Gateway will pit its tiny subsidiary against PC kingpins such as Microsoft and consumer-electronics companies such as Sony and Philips Electronics, which also are developing new-age information devices. Mr. Collas says Amiga will license its designs to consumer-electronics makers to promote technologies that can be embraced far beyond its parent.

It could use all the help he can muster. Early entrants in the computer-consumer electronics convergence market, such as WebTV, were gobbled up quickly by the giants (Microsoft bought WebTV). Even for a company with US$7.5 billion in sales, the risks are high for Gateway. "It's becoming a battle for the big boys," says Sean Kaldor, a researcher at International Data Corp.

Reassembling design team
How much of the new Amiga will come from its past isn't known. Mr. Collas has recruited designers from Amiga's heyday along with software specialists from Silicon Graphics and Apple.

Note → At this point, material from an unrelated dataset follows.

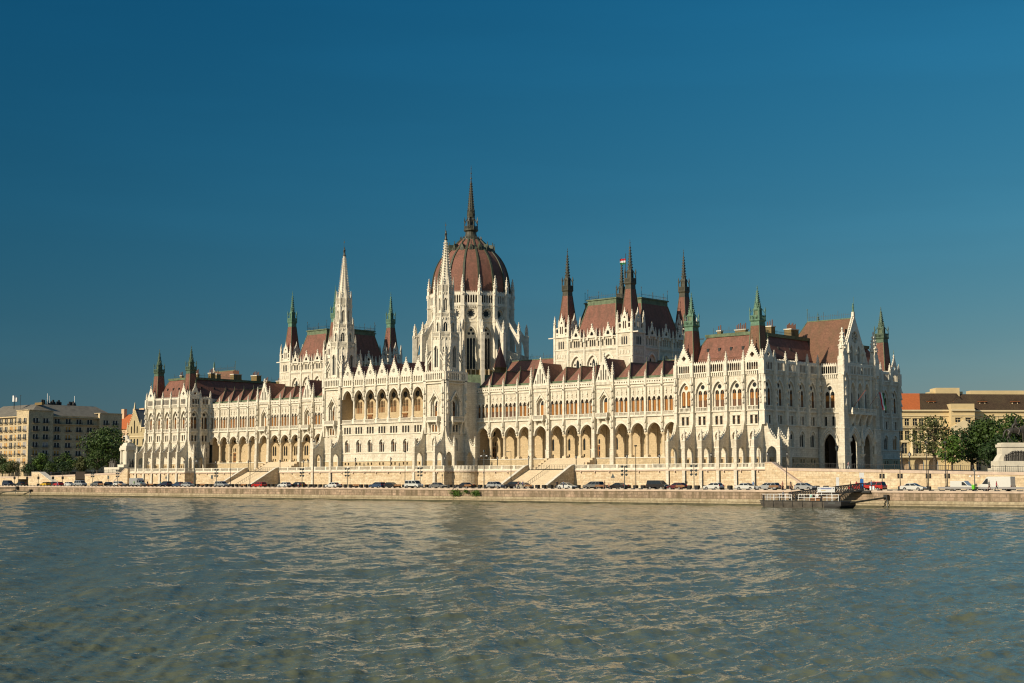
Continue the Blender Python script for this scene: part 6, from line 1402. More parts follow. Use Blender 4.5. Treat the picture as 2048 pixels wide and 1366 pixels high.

Amiga, he says, will operate independently from its parent, and be free to strike its own agreements. Mr. Collas wouldn't say if Gateway plans to spin off the subsidiary. A Gateway spokesman declined to comment.

Among the San Diego division's first products will be a new Amiga PC that Mr. Collas says is aimed to bring Amiga PC software writers back into the fold. Next week, the company plans to release a new version of the Amiga operating system that provides access to the Internet.

The Amiga is nothing if not resilient. It first appeared 14 years ago as a spunky alternative to the IBM PC and Apple's Macintosh. Graphics and film enthusiasts flocked to the machine because of its ability to handle video and sound. Commodore Electronics Ltd. sold five million of the low-cost machines before the company's sudden demise. Even today, Hollywood animators and filmmakers still use the machines for generating special effects.

Amiga went into decline after Commodore filed for bankruptcy in 1994, and stopped making the machines. The first attempt to resurrect Amiga came in 1995, when German computer maker Escom AG acquired the Commodore patents in a bidding contest with Dell Computer Corp. But, like Commodore, Escom filed for bankruptcy a year later, and manufacturing was halted again. Amiga devotees became scavengers, scouring online bulletin boards for used machines and add-on parts. Indeed, there are dozens of tiny companies still living off the Amiga accessory market.